#### SUPPLIED INFORMATION
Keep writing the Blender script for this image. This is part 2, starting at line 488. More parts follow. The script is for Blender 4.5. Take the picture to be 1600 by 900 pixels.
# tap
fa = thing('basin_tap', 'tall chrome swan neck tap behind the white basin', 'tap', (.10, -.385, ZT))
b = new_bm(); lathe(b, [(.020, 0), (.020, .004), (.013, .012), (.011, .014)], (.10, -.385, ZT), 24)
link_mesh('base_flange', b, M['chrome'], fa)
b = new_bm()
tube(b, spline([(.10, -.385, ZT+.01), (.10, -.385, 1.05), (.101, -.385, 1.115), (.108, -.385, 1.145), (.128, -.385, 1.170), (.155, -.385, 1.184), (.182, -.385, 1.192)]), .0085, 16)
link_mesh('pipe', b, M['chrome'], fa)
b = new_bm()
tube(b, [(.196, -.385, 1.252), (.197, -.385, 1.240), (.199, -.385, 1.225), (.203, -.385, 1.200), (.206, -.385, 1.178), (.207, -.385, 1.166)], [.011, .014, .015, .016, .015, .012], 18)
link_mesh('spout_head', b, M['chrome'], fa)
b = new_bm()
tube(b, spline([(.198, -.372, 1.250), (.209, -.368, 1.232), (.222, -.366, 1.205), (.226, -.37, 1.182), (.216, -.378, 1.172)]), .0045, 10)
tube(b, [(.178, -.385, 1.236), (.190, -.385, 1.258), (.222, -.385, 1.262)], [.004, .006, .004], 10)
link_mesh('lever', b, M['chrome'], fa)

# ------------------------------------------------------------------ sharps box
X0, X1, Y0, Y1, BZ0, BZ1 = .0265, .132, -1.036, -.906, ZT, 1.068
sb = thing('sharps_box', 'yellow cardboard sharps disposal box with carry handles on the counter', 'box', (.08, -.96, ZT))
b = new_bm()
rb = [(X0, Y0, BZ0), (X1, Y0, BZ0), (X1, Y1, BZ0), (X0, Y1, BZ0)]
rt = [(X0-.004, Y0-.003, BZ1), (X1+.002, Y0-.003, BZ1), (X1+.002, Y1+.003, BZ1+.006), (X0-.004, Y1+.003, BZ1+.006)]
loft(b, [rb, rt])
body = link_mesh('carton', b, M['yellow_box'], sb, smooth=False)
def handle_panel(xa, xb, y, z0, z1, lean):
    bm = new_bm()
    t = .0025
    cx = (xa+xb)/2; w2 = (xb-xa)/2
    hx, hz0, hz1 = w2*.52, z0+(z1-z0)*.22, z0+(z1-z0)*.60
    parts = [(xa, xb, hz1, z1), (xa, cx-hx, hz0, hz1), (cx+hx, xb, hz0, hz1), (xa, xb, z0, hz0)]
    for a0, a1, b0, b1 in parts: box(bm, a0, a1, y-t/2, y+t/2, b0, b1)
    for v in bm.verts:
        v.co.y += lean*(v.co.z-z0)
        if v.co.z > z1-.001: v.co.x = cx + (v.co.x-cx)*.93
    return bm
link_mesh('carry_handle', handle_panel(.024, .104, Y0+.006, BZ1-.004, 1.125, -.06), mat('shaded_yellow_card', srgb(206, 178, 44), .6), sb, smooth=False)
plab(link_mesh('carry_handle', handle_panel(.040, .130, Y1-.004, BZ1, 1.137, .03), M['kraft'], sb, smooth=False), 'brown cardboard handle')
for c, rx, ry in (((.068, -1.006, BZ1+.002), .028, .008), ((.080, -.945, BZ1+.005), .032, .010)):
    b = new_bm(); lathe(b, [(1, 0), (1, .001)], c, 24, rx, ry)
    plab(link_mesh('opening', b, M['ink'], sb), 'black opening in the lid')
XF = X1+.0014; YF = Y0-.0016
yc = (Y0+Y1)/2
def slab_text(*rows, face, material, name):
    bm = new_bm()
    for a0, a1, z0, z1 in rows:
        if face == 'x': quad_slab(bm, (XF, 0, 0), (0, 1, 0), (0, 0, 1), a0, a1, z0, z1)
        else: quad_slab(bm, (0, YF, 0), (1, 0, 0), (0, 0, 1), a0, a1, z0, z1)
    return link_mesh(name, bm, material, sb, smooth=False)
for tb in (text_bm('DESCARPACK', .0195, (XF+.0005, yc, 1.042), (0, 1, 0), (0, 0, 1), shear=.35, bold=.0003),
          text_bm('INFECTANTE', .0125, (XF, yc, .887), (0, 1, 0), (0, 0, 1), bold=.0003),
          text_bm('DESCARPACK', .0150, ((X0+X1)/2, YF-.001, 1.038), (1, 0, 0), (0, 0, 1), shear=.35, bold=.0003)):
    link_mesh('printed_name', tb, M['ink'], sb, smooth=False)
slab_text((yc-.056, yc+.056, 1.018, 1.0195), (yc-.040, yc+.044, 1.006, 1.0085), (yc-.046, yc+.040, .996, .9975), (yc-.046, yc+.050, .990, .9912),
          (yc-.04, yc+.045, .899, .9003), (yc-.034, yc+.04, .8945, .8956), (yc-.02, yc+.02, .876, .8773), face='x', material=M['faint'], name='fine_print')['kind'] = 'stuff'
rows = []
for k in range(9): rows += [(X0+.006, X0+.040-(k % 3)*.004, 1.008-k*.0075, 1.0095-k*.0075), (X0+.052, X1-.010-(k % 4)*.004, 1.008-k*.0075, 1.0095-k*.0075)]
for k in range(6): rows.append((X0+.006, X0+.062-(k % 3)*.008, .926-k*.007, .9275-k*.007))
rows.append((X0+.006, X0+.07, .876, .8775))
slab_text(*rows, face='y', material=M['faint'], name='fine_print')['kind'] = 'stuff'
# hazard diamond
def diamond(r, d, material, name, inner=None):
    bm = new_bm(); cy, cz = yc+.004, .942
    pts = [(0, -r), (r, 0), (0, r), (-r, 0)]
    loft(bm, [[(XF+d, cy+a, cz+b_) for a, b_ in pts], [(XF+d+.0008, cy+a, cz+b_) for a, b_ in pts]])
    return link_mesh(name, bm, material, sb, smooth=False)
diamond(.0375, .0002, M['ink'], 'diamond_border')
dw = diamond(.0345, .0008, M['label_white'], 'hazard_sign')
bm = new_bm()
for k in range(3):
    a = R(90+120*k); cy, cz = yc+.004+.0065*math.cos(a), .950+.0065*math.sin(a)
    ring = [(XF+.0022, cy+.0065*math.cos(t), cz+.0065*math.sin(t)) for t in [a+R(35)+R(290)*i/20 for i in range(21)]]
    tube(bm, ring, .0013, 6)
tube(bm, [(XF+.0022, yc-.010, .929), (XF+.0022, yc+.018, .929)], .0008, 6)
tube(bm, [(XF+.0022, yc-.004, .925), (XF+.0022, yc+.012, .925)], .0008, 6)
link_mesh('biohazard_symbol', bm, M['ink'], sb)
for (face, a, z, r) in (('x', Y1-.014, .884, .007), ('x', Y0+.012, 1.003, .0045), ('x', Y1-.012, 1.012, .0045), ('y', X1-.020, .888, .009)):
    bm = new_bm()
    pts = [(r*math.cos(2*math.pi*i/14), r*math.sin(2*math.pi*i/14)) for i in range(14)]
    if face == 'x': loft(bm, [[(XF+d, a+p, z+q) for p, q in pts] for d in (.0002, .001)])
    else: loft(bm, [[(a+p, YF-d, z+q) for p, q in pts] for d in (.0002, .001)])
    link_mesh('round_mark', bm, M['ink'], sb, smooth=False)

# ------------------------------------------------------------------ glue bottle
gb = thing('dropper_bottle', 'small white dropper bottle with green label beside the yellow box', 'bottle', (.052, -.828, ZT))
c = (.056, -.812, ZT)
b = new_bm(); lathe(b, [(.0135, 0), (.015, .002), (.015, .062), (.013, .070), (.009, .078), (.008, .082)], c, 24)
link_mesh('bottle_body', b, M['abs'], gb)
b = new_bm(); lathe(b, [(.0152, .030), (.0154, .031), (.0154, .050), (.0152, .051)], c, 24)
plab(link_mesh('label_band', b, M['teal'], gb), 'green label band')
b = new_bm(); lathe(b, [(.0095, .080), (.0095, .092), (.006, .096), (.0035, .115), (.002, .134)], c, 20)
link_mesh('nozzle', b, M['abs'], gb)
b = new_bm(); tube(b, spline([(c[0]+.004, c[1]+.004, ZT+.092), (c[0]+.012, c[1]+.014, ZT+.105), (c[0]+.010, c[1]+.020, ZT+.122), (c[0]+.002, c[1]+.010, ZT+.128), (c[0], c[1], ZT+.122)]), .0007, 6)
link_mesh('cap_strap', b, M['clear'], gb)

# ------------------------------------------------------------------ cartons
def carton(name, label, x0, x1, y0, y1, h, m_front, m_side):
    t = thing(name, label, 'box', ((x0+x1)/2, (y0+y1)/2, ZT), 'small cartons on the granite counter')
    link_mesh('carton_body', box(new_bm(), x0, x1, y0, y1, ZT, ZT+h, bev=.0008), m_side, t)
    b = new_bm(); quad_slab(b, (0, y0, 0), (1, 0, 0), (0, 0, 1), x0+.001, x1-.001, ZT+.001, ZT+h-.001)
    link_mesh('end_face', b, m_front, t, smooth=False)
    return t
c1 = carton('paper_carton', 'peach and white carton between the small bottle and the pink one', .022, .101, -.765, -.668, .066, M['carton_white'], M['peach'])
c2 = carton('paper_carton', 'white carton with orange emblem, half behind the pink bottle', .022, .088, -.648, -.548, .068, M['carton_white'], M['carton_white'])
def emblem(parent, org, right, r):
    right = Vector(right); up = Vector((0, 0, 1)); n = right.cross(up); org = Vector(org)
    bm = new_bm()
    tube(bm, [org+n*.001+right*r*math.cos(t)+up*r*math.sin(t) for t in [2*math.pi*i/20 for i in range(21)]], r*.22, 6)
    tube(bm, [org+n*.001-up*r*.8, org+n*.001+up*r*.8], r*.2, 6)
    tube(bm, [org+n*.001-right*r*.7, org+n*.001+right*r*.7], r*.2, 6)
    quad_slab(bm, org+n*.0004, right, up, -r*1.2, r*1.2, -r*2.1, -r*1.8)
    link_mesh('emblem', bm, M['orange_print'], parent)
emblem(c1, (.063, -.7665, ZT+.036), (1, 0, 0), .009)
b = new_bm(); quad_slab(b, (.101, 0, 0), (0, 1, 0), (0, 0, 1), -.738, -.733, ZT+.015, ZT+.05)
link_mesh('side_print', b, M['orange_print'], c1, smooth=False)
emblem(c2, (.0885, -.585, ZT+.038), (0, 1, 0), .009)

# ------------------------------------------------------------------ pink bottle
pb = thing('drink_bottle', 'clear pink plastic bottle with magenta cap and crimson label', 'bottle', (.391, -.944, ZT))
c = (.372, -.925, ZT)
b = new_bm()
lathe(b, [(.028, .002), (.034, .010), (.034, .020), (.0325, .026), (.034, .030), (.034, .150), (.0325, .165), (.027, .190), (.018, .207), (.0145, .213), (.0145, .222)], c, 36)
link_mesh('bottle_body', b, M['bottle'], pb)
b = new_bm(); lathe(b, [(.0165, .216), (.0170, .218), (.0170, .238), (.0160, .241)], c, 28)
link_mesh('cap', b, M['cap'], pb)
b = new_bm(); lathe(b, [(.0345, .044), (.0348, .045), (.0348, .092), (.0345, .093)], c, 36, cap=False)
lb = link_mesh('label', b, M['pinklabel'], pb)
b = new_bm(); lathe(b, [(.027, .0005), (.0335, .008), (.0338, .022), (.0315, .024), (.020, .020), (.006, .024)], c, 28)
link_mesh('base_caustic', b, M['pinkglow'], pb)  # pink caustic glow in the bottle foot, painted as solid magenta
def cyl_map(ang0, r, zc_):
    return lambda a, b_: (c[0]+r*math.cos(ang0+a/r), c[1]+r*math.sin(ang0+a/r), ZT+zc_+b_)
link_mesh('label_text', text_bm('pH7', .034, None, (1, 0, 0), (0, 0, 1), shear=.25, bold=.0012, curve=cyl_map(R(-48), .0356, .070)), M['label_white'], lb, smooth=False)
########
### [WHAT YOU HAVE TO DO]
Lines from the start of the material above through the line containing "link_mesh('lever', b, M['chrome'], fa)" are to be duplicated exactly, and only those.

### [WRITTEN RESPONSE]
Keep writing the Blender script for this image. This is part 2, starting at line 488. More parts follow. The script is for Blender 4.5. Take the picture to be 1600 by 900 pixels.
# tap
fa = thing('basin_tap', 'tall chrome swan neck tap behind the white basin', 'tap', (.10, -.385, ZT))
b = new_bm(); lathe(b, [(.020, 0), (.020, .004), (.013, .012), (.011, .014)], (.10, -.385, ZT), 24)
link_mesh('base_flange', b, M['chrome'], fa)
b = new_bm()
tube(b, spline([(.10, -.385, ZT+.01), (.10, -.385, 1.05), (.101, -.385, 1.115), (.108, -.385, 1.145), (.128, -.385, 1.170), (.155, -.385, 1.184), (.182, -.385, 1.192)]), .0085, 16)
link_mesh('pipe', b, M['chrome'], fa)
b = new_bm()
tube(b, [(.196, -.385, 1.252), (.197, -.385, 1.240), (.199, -.385, 1.225), (.203, -.385, 1.200), (.206, -.385, 1.178), (.207, -.385, 1.166)], [.011, .014, .015, .016, .015, .012], 18)
link_mesh('spout_head', b, M['chrome'], fa)
b = new_bm()
tube(b, spline([(.198, -.372, 1.250), (.209, -.368, 1.232), (.222, -.366, 1.205), (.226, -.37, 1.182), (.216, -.378, 1.172)]), .0045, 10)
tube(b, [(.178, -.385, 1.236), (.190, -.385, 1.258), (.222, -.385, 1.262)], [.004, .006, .004], 10)
link_mesh('lever', b, M['chrome'], fa)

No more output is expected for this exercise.